• [Objective]:
Wherever the word "writing" appears in the entries, copy the whole line.

____ Supplied material

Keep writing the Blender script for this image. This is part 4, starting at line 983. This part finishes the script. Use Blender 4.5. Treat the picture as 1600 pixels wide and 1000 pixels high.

________
____ Supplied material

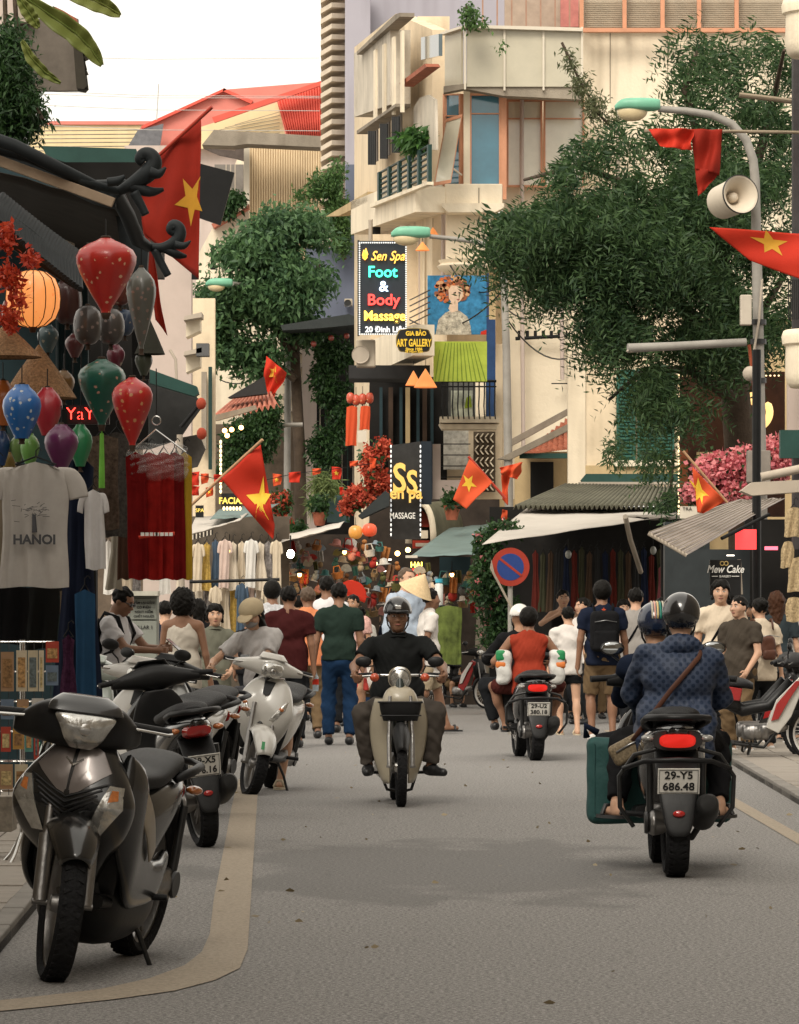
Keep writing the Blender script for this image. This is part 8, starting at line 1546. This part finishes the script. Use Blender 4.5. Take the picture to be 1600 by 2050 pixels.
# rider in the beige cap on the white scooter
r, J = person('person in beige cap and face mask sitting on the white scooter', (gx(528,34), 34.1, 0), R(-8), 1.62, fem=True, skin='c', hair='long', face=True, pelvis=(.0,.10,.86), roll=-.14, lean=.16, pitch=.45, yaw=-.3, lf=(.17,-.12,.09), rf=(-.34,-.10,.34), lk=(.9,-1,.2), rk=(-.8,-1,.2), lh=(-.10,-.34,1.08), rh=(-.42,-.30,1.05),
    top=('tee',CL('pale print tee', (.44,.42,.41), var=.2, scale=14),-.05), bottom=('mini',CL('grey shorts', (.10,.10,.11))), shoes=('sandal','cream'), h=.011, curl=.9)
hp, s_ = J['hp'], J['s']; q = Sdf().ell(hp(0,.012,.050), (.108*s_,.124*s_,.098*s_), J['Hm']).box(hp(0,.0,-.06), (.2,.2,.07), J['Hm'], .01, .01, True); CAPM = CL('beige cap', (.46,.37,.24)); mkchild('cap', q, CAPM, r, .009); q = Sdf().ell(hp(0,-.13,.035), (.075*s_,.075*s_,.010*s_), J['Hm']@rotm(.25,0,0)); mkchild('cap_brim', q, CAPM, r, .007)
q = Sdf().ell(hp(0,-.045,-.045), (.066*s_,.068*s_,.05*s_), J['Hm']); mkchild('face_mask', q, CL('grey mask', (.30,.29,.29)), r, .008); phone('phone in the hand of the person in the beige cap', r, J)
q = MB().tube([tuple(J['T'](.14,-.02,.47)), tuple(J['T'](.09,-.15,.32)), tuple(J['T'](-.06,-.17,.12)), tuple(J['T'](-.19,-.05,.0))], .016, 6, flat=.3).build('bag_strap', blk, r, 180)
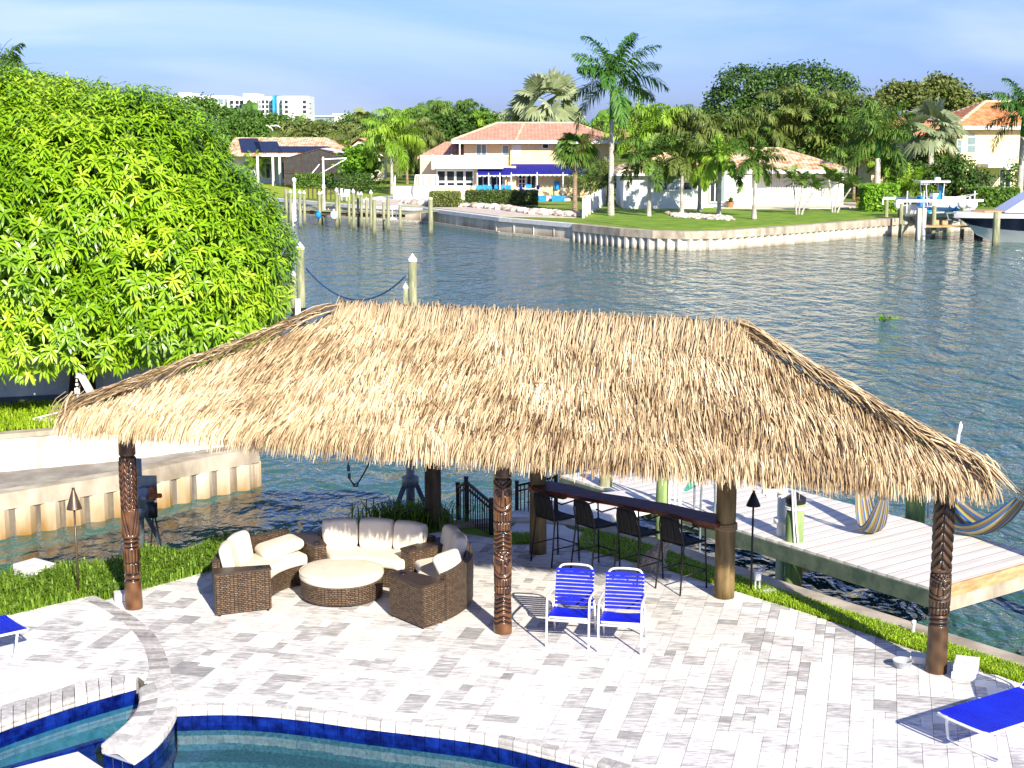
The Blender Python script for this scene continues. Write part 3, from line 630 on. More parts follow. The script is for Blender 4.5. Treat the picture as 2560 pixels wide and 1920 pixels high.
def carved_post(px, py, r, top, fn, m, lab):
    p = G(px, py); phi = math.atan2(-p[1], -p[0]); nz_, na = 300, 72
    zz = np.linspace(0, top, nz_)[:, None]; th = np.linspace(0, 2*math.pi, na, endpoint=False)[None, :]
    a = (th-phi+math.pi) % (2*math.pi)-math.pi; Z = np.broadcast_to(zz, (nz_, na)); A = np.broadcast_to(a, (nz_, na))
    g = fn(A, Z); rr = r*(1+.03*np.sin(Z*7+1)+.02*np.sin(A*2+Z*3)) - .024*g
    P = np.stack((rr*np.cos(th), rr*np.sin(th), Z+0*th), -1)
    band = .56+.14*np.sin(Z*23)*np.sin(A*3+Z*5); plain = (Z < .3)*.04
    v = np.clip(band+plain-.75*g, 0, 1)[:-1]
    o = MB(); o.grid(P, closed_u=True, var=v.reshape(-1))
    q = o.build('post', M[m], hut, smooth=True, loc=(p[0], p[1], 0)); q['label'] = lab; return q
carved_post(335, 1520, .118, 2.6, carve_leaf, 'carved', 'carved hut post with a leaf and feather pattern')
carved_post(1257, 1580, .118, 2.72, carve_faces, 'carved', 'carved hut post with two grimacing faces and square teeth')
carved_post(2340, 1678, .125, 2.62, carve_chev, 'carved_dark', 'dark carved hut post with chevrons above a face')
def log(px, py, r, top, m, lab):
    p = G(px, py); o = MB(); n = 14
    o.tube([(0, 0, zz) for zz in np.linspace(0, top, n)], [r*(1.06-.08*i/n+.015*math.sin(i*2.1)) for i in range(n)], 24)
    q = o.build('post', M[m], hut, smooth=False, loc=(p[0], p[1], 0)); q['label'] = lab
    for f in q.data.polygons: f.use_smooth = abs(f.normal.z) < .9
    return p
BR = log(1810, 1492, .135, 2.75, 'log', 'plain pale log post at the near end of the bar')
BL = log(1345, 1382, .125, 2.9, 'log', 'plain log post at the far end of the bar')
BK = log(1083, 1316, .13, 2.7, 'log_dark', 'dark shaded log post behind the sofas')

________
____ Supplied material

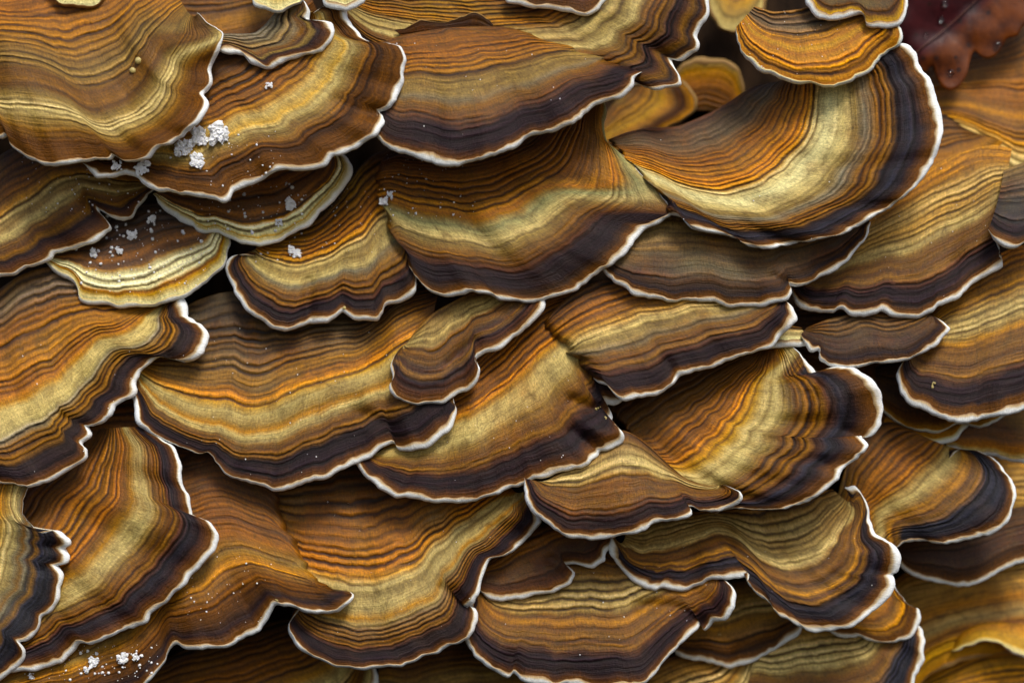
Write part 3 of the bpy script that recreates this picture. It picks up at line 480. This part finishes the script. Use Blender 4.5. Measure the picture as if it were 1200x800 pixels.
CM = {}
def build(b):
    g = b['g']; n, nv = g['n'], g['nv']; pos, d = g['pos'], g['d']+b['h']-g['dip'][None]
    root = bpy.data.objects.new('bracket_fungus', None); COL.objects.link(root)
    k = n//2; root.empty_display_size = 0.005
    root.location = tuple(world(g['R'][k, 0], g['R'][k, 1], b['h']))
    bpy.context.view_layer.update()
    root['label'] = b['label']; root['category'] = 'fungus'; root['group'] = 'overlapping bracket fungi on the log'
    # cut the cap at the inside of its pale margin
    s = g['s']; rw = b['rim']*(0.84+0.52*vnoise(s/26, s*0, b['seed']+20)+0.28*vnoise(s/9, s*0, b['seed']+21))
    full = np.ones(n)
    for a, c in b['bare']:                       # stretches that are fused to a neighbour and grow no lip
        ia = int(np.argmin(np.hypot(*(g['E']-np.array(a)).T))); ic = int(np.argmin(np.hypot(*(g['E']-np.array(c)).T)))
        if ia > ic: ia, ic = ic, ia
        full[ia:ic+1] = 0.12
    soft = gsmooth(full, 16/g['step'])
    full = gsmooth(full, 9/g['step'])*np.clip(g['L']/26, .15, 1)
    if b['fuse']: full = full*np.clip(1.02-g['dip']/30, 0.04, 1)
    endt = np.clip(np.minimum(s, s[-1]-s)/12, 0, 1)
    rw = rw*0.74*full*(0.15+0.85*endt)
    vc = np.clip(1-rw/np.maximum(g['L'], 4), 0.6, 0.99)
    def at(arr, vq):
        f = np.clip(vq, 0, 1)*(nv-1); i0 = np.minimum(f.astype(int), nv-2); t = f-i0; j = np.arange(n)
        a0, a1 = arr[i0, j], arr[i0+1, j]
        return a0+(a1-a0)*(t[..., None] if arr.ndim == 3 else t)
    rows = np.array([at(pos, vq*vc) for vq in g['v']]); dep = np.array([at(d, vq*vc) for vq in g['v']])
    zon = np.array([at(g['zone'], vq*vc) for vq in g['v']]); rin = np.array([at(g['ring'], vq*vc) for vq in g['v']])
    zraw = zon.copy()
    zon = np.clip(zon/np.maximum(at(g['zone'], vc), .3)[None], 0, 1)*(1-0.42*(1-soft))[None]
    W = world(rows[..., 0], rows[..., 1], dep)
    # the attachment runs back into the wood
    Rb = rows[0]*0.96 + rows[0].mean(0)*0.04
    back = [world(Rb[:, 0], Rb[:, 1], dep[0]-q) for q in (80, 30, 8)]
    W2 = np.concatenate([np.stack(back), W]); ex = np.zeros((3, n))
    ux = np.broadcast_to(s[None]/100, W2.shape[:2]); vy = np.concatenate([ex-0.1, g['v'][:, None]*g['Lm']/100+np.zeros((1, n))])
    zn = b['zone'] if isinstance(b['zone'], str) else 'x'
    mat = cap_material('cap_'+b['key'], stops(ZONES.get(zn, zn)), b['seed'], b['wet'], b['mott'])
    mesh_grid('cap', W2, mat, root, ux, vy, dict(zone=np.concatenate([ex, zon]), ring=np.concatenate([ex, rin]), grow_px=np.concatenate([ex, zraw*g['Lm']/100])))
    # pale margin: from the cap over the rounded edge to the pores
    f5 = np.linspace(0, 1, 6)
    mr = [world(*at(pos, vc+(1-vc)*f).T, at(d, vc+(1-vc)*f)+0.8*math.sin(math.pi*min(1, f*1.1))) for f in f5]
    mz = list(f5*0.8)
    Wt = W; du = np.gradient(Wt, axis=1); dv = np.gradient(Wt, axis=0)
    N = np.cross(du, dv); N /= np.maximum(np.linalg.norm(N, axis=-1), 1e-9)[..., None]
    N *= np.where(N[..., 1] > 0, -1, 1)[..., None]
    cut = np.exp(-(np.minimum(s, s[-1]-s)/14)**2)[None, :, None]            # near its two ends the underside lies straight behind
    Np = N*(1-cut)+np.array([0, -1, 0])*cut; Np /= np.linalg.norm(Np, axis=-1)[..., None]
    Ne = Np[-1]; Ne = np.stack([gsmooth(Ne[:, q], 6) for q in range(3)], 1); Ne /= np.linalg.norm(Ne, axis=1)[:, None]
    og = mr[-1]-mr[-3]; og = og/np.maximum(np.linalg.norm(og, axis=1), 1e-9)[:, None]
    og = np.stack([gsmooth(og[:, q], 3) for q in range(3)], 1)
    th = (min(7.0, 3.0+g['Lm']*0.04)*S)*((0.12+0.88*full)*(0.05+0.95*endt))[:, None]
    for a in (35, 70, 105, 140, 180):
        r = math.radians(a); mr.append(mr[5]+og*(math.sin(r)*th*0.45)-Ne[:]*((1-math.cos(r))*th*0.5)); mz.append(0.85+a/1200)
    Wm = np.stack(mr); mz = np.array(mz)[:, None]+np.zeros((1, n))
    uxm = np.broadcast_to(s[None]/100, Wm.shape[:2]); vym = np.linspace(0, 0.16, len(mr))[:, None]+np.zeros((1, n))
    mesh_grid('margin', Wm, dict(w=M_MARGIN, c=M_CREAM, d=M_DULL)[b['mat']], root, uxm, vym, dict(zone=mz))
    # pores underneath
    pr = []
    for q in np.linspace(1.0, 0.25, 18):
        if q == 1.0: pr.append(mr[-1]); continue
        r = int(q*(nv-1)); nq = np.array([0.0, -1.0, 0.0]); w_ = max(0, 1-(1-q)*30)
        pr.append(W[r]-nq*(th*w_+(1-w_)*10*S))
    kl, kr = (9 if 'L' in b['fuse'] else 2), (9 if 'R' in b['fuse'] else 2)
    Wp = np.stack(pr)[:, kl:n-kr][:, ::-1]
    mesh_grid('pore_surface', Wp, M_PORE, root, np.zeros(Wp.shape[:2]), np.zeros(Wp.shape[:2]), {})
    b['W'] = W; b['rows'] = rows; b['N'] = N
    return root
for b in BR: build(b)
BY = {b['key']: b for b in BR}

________

• [Result of this exercise]:
Keep writing the Blender script for this image. This is part 4, starting at line 983. This part finishes the script. Use Blender 4.5. Treat the picture as 1600 pixels wide and 1000 pixels high.
Keep writing the Blender script for this image. This is part 8, starting at line 1546. This part finishes the script. Use Blender 4.5. Take the picture to be 1600 by 2050 pixels.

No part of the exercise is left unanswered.